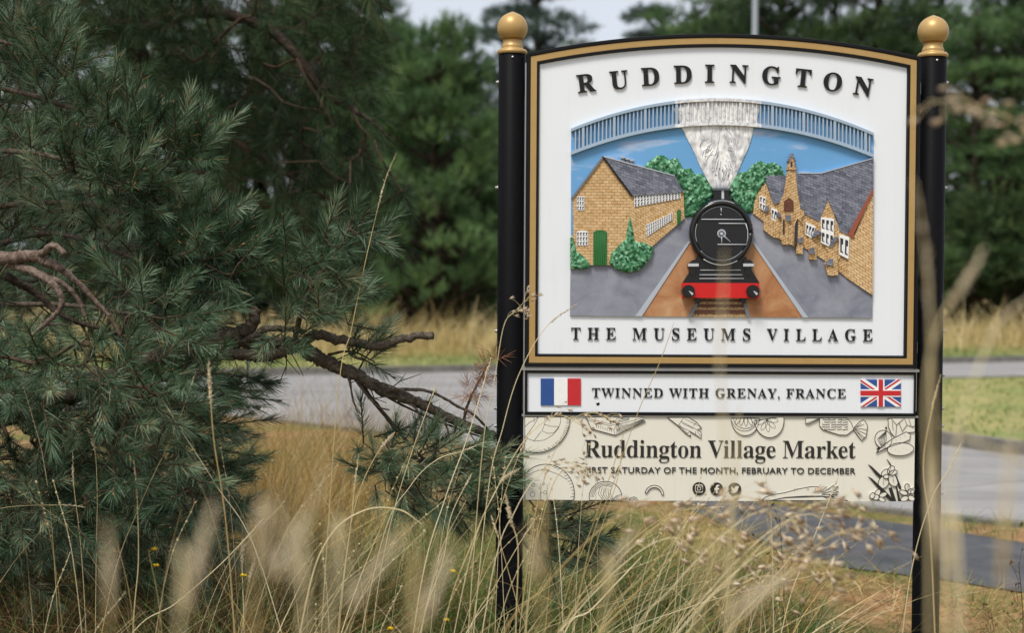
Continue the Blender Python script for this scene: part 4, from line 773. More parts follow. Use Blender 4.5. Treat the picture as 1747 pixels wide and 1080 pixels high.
tree('cedar_tree', 'cedar', 1125, 52, 1.16, 'grey green cedar just left of the lamp post, farther back', 'tree', 1.9, G)
tree('pine_tree', 'bushy2', 700, 40, .95, 'green pine standing back between two bushy pines', 'tree', 5.2, G)
for u, d, k, s_, lab in ((1420, 50, 'dark2', 1.35, 'dark conifer standing back between the two behind the arched board'), (1575, 48, 'dark', 1.3, 'dark conifer directly behind the right finial'), (1720, 47, 'dark2', 1.3, 'dark conifer standing back behind the layered green one'), (1860, 48, 'dark', 1.35, 'dark conifer standing back beyond the right edge'), (1250, 50, 'dark2', 1.15, 'dark conifer standing back just left of the lamp post')):
    tree('conifer_tree', k, u, d, s_, lab, 'tree', d*2.3+u, G)
# lamp post
lp = at(1288, 30, 21); lpo = empty('lamp_post', (lp.x, lp.y, .1), 'plain grey lamp post rising behind the arched top of the sign', 'lamp post')
b = MB(); b.lathe([(.09, 0), (.09, 1.1), (.062, 1.2), (.05, 7.5), (.045, 8)], (lp.x, lp.y, .1), 'pole_grey', 16); b.build('pole', lpo)
b = MB(); b.tube([(lp.x, lp.y, 8.05), (lp.x, lp.y-.3, 8.3), (lp.x, lp.y-1.1, 8.4)], .035, 'pole_grey', 8); b.build('arm', lpo)
b = MB(); b.box((lp.x-.14, lp.y-1.75, 8.33), (lp.x+.14, lp.y-1.08, 8.45), 'pole_grey'); b.box((lp.x-.11, lp.y-1.7, 8.30), (lp.x+.11, lp.y-1.2, 8.33), 'lens_glass'); b.build('lantern', lpo, .02)

# --- pines built from shoots on a branch skeleton
def shoots(P, D, L, nn, nl, nw, tint_c, spread=(62, 22), curve=.12):
    N = len(P); idx = np.repeat(np.arange(N), nn); n = len(idx); t = rng.uniform(.05, 1, n)**.85; d = D[idx]; a = rng.uniform(0, 2*np.pi, n); ref = norm(rng.normal(size=(N, 3)))[idx]
    A_ = norm(np.cross(d, ref)); B_ = np.cross(d, A_); rad = A_*np.cos(a)[:, None]+B_*np.sin(a)[:, None]; th = np.radians(spread[0]+(spread[1]-spread[0])*t+rng.normal(0, 9, n))
    nd = norm(d*np.cos(th)[:, None]+rad*np.sin(th)[:, None]); root = P[idx]+d*(L[idx]*t)[:, None]; T = np.clip(tint_c[idx]+rng.normal(0, .14, n), 0, .95); T[rng.random(n) < .012] = 1.0
    bd = d*curve+np.array([0, 0, -.04])
    return ribbons(root, nd, rng.uniform(.75, 1.15, n)*nl, rng.uniform(.8, 1.2, n)*nw, np.broadcast_to(bd, nd.shape) if bd.ndim == 1 else bd, 2, T, .25)
def zone(poly, y0, y1, n):
    xs = [p[0] for p in poly]; ys = [p[1] for p in poly]; out = []
    while len(out) < n:
        u, v = random.uniform(min(xs), max(xs)), random.uniform(min(ys), max(ys))
        if inside(poly, u, v): out.append(tuple(at(u, v, random.uniform(y0, y1))))
    return out
def skeleton(pts, seeds, trunk_pt, rbase=.0018, maxr=.012):
    """join every shoot base to the nearest earlier node: gives a branching twig network"""
    pts = np.array(pts); seeds = np.array(seeds); dist = np.array([np.min(np.linalg.norm(seeds-p, axis=1)) for p in pts]); order = np.argsort(dist); pts = pts[order]
    nodes = np.vstack([seeds, pts]); ns = len(seeds); par = np.full(len(nodes), -1)
    for i in range(ns, len(nodes)):
        dd = np.linalg.norm(nodes[:i]-nodes[i], axis=1); par[i] = int(np.argmin(dd))
    cnt = np.ones(len(nodes))
    for i in range(len(nodes)-1, ns-1, -1): cnt[par[i]] += cnt[i]
    parts = []
    for i in range(ns, len(nodes)):
        a, c = nodes[par[i]], nodes[i]; m_ = (a+c)/2+rng.normal(0, .08, 3)*np.linalg.norm(c-a); r1 = min(maxr, rbase*cnt[i]**.5); r0 = min(maxr, rbase*(cnt[i]+1)**.5)
        parts.append(tube_np([a, m_, c], np.array([r0, (r0+r1)/2, r1]), 5, cap=False))
    pd = norm(nodes[ns:]-nodes[par[ns:]]); return pts, pd, parts
def branch_obj(name, pts, r0, r1, mat, parent, k=6, rough=.13, label=None):
    P = catmull([tuple(at(*p)) for p in pts], k); P = P+rng.normal(0, r1*.16, P.shape)
    Q = catmull(P, 3); n = len(Q); R = np.linspace(r0, r1, n)*(1+rough*np.array([noise.noise(Vector((i*.45, r0*90, len(pts)))) for i in range(n)])); V, F, T = tube_np(Q, R, 8)
    ctr = np.repeat(Q, 8, 0); V = V+(V-ctr)*(rng.normal(0, .09, (len(V), 1))); o = link(name, mesh_np(name, V, F, mat, T, True), parent)
    if label: o['label'] = label
    return P
# near blue-green pine
tp = at(-150, 600, .9); pine = empty('scots_pine', (tp.x, tp.y, 0), 'blue green pine with long needles, its bare branch reaching to the left sign post', 'tree')
TP = [(-190, 1150, 1.0), (-170, 800, .95), (-150, 450, .9), (-130, 150, .9), (-140, -200, .95)]
SEED = []
SEED += list(branch_obj('trunk', TP, .085, .05, 'bark_dark', pine)); SEED += list(branch_obj('branch', [(-150, 400, .9), (-60, 415, .3), (0, 440, -.1), (55, 436, -.18), (82, 448, -.2), (110, 462, -.2), (150, 500, -.2), (188, 540, -.2)], .03, .006, 'bark_grey', pine, label='bare grey forked branch'))
branch_obj('branch', [(60, 440, -.19), (78, 428, -.22), (90, 418, -.25), (112, 433, -.28)], .012, .009, 'bark_grey', pine); branch_obj('branch', [(15, 450, -.12), (60, 465, -.2), (95, 490, -.25), (106, 520, -.25), (80, 550, -.25), (52, 575, -.25)], .016, .005, 'bark_grey', pine)
branch_obj('branch', [(60, 468, -.18), (100, 480, -.2), (130, 505, -.2), (146, 540, -.2)], .012, .006, 'bark_grey', pine); branch_obj('branch', [(10, 470, -.05), (60, 500, 0), (110, 540, 0), (200, 570, 0)], .016, .006, 'bark_dark', pine); branch_obj('branch', [(75, 555, -.25), (100, 553, -.22), (120, 556, -.2)], .005, .003, 'bark_grey', pine)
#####
What the task asks
Every line of the data should be copied as it stands, without the images.

Answer to the problem
Continue the Blender Python script for this scene: part 4, from line 773. More parts follow. Use Blender 4.5. Treat the picture as 1747 pixels wide and 1080 pixels high.
tree('cedar_tree', 'cedar', 1125, 52, 1.16, 'grey green cedar just left of the lamp post, farther back', 'tree', 1.9, G)
tree('pine_tree', 'bushy2', 700, 40, .95, 'green pine standing back between two bushy pines', 'tree', 5.2, G)
for u, d, k, s_, lab in ((1420, 50, 'dark2', 1.35, 'dark conifer standing back between the two behind the arched board'), (1575, 48, 'dark', 1.3, 'dark conifer directly behind the right finial'), (1720, 47, 'dark2', 1.3, 'dark conifer standing back behind the layered green one'), (1860, 48, 'dark', 1.35, 'dark conifer standing back beyond the right edge'), (1250, 50, 'dark2', 1.15, 'dark conifer standing back just left of the lamp post')):
    tree('conifer_tree', k, u, d, s_, lab, 'tree', d*2.3+u, G)
# lamp post
lp = at(1288, 30, 21); lpo = empty('lamp_post', (lp.x, lp.y, .1), 'plain grey lamp post rising behind the arched top of the sign', 'lamp post')
b = MB(); b.lathe([(.09, 0), (.09, 1.1), (.062, 1.2), (.05, 7.5), (.045, 8)], (lp.x, lp.y, .1), 'pole_grey', 16); b.build('pole', lpo)
b = MB(); b.tube([(lp.x, lp.y, 8.05), (lp.x, lp.y-.3, 8.3), (lp.x, lp.y-1.1, 8.4)], .035, 'pole_grey', 8); b.build('arm', lpo)
b = MB(); b.box((lp.x-.14, lp.y-1.75, 8.33), (lp.x+.14, lp.y-1.08, 8.45), 'pole_grey'); b.box((lp.x-.11, lp.y-1.7, 8.30), (lp.x+.11, lp.y-1.2, 8.33), 'lens_glass'); b.build('lantern', lpo, .02)

# --- pines built from shoots on a branch skeleton
def shoots(P, D, L, nn, nl, nw, tint_c, spread=(62, 22), curve=.12):
    N = len(P); idx = np.repeat(np.arange(N), nn); n = len(idx); t = rng.uniform(.05, 1, n)**.85; d = D[idx]; a = rng.uniform(0, 2*np.pi, n); ref = norm(rng.normal(size=(N, 3)))[idx]
    A_ = norm(np.cross(d, ref)); B_ = np.cross(d, A_); rad = A_*np.cos(a)[:, None]+B_*np.sin(a)[:, None]; th = np.radians(spread[0]+(spread[1]-spread[0])*t+rng.normal(0, 9, n))
    nd = norm(d*np.cos(th)[:, None]+rad*np.sin(th)[:, None]); root = P[idx]+d*(L[idx]*t)[:, None]; T = np.clip(tint_c[idx]+rng.normal(0, .14, n), 0, .95); T[rng.random(n) < .012] = 1.0
    bd = d*curve+np.array([0, 0, -.04])
    return ribbons(root, nd, rng.uniform(.75, 1.15, n)*nl, rng.uniform(.8, 1.2, n)*nw, np.broadcast_to(bd, nd.shape) if bd.ndim == 1 else bd, 2, T, .25)
def zone(poly, y0, y1, n):
    xs = [p[0] for p in poly]; ys = [p[1] for p in poly]; out = []
    while len(out) < n:
        u, v = random.uniform(min(xs), max(xs)), random.uniform(min(ys), max(ys))
        if inside(poly, u, v): out.append(tuple(at(u, v, random.uniform(y0, y1))))
    return out
def skeleton(pts, seeds, trunk_pt, rbase=.0018, maxr=.012):
    """join every shoot base to the nearest earlier node: gives a branching twig network"""
    pts = np.array(pts); seeds = np.array(seeds); dist = np.array([np.min(np.linalg.norm(seeds-p, axis=1)) for p in pts]); order = np.argsort(dist); pts = pts[order]
    nodes = np.vstack([seeds, pts]); ns = len(seeds); par = np.full(len(nodes), -1)
    for i in range(ns, len(nodes)):
        dd = np.linalg.norm(nodes[:i]-nodes[i], axis=1); par[i] = int(np.argmin(dd))
    cnt = np.ones(len(nodes))
    for i in range(len(nodes)-1, ns-1, -1): cnt[par[i]] += cnt[i]
    parts = []
    for i in range(ns, len(nodes)):
        a, c = nodes[par[i]], nodes[i]; m_ = (a+c)/2+rng.normal(0, .08, 3)*np.linalg.norm(c-a); r1 = min(maxr, rbase*cnt[i]**.5); r0 = min(maxr, rbase*(cnt[i]+1)**.5)
        parts.append(tube_np([a, m_, c], np.array([r0, (r0+r1)/2, r1]), 5, cap=False))
    pd = norm(nodes[ns:]-nodes[par[ns:]]); return pts, pd, parts
def branch_obj(name, pts, r0, r1, mat, parent, k=6, rough=.13, label=None):
    P = catmull([tuple(at(*p)) for p in pts], k); P = P+rng.normal(0, r1*.16, P.shape)
    Q = catmull(P, 3); n = len(Q); R = np.linspace(r0, r1, n)*(1+rough*np.array([noise.noise(Vector((i*.45, r0*90, len(pts)))) for i in range(n)])); V, F, T = tube_np(Q, R, 8)
    ctr = np.repeat(Q, 8, 0); V = V+(V-ctr)*(rng.normal(0, .09, (len(V), 1))); o = link(name, mesh_np(name, V, F, mat, T, True), parent)
    if label: o['label'] = label
    return P
# near blue-green pine
tp = at(-150, 600, .9); pine = empty('scots_pine', (tp.x, tp.y, 0), 'blue green pine with long needles, its bare branch reaching to the left sign post', 'tree')
TP = [(-190, 1150, 1.0), (-170, 800, .95), (-150, 450, .9), (-130, 150, .9), (-140, -200, .95)]
SEED = []
SEED += list(branch_obj('trunk', TP, .085, .05, 'bark_dark', pine)); SEED += list(branch_obj('branch', [(-150, 400, .9), (-60, 415, .3), (0, 440, -.1), (55, 436, -.18), (82, 448, -.2), (110, 462, -.2), (150, 500, -.2), (188, 540, -.2)], .03, .006, 'bark_grey', pine, label='bare grey forked branch'))
branch_obj('branch', [(60, 440, -.19), (78, 428, -.22), (90, 418, -.25), (112, 433, -.28)], .012, .009, 'bark_grey', pine); branch_obj('branch', [(15, 450, -.12), (60, 465, -.2), (95, 490, -.25), (106, 520, -.25), (80, 550, -.25), (52, 575, -.25)], .016, .005, 'bark_grey', pine)
branch_obj('branch', [(60, 468, -.18), (100, 480, -.2), (130, 505, -.2), (146, 540, -.2)], .012, .006, 'bark_grey', pine); branch_obj('branch', [(10, 470, -.05), (60, 500, 0), (110, 540, 0), (200, 570, 0)], .016, .006, 'bark_dark', pine); branch_obj('branch', [(75, 555, -.25), (100, 553, -.22), (120, 556, -.2)], .005, .003, 'bark_grey', pine)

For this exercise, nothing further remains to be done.